■ **EXERCISE TASK**: Extract from the listing each line in which the word "Write" appears.

■ **DATA SUPPLIED**:
--- --- ---
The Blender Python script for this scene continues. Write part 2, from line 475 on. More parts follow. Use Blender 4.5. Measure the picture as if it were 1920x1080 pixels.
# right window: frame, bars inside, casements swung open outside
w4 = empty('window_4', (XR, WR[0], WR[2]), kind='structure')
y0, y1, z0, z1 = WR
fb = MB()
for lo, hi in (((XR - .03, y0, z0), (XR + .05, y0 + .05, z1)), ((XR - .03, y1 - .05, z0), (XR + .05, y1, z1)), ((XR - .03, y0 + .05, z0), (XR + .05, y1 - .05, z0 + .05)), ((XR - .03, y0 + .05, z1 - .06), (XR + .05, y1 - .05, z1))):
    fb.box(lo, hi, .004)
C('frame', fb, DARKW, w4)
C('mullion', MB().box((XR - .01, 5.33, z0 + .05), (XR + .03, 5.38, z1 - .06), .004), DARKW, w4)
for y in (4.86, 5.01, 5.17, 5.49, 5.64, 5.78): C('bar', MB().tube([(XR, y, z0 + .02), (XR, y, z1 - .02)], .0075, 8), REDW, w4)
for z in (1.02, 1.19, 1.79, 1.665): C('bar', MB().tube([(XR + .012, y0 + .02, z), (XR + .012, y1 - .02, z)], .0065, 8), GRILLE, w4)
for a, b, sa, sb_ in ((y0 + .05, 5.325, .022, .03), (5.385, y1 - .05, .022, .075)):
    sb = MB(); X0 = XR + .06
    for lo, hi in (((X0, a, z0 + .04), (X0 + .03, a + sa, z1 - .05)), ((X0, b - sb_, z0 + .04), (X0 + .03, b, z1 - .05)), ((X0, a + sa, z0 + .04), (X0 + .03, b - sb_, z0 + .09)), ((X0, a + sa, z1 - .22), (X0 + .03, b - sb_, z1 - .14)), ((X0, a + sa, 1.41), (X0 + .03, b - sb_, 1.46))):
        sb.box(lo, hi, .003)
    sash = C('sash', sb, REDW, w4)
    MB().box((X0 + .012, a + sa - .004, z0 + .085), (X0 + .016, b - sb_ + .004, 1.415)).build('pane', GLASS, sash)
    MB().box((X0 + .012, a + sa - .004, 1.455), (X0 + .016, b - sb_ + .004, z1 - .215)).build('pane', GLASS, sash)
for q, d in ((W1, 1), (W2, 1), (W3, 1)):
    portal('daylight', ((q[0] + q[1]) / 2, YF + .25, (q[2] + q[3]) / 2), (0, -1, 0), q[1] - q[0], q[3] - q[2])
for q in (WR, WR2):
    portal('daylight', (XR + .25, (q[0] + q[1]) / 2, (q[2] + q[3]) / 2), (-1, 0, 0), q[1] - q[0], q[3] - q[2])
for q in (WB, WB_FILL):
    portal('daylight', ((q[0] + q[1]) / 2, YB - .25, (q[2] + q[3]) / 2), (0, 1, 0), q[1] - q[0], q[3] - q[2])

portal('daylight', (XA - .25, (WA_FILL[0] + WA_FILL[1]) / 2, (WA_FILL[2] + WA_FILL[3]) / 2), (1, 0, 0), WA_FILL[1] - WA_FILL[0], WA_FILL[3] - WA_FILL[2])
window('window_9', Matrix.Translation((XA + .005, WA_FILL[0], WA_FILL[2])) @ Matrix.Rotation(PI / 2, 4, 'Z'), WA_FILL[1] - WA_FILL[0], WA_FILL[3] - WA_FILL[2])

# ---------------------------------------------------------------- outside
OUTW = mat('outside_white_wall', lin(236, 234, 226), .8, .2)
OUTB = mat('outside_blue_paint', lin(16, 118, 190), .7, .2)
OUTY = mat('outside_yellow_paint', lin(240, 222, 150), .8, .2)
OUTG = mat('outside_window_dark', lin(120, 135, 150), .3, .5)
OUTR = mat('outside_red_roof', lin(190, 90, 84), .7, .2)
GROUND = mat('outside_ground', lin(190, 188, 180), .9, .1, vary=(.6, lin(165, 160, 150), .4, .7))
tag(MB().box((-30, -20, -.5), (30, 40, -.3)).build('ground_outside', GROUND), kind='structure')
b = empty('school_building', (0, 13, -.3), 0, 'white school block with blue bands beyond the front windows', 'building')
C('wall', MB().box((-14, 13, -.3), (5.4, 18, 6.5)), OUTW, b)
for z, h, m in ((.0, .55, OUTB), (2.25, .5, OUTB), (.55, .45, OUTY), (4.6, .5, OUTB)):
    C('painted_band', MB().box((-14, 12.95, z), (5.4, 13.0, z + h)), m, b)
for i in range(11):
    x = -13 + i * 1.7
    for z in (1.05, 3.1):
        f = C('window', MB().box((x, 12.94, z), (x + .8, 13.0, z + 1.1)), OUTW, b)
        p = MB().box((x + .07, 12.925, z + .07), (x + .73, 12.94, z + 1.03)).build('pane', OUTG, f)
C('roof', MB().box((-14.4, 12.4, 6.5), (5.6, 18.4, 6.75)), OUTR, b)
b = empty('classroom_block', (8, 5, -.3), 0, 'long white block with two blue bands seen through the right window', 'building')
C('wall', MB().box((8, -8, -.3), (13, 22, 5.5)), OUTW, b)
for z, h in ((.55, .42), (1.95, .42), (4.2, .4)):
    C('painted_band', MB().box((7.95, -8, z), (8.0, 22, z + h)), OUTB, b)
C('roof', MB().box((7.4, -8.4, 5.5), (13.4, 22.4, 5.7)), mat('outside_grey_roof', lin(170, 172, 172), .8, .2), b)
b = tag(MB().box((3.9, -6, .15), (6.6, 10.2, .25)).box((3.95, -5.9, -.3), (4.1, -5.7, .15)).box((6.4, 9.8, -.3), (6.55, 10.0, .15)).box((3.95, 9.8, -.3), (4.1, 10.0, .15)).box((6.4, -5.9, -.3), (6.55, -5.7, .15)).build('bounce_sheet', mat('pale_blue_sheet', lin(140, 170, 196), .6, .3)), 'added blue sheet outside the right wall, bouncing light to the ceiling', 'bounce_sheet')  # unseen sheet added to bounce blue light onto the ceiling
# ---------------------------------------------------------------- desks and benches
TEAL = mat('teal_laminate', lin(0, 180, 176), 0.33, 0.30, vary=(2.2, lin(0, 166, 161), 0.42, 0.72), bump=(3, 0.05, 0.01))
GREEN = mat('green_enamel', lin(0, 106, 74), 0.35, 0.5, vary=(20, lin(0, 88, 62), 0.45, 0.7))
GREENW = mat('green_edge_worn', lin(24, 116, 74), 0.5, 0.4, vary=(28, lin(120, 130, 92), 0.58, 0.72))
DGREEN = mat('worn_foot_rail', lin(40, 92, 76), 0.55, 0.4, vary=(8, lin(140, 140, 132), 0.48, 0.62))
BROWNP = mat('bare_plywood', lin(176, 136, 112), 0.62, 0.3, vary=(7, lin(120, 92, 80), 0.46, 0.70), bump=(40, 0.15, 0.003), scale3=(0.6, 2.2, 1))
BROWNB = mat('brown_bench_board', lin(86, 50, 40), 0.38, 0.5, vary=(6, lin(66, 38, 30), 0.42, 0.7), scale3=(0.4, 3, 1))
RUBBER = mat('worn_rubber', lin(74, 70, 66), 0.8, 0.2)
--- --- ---
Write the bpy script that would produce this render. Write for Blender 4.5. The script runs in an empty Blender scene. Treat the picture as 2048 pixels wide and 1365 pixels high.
--- --- ---
■ **ANSWER TO THIS PROBLEM**:
The Blender Python script for this scene continues. Write part 2, from line 475 on. More parts follow. Use Blender 4.5. Measure the picture as if it were 1920x1080 pixels.
Write the bpy script that would produce this render. Write for Blender 4.5. The script runs in an empty Blender scene. Treat the picture as 2048 pixels wide and 1365 pixels high.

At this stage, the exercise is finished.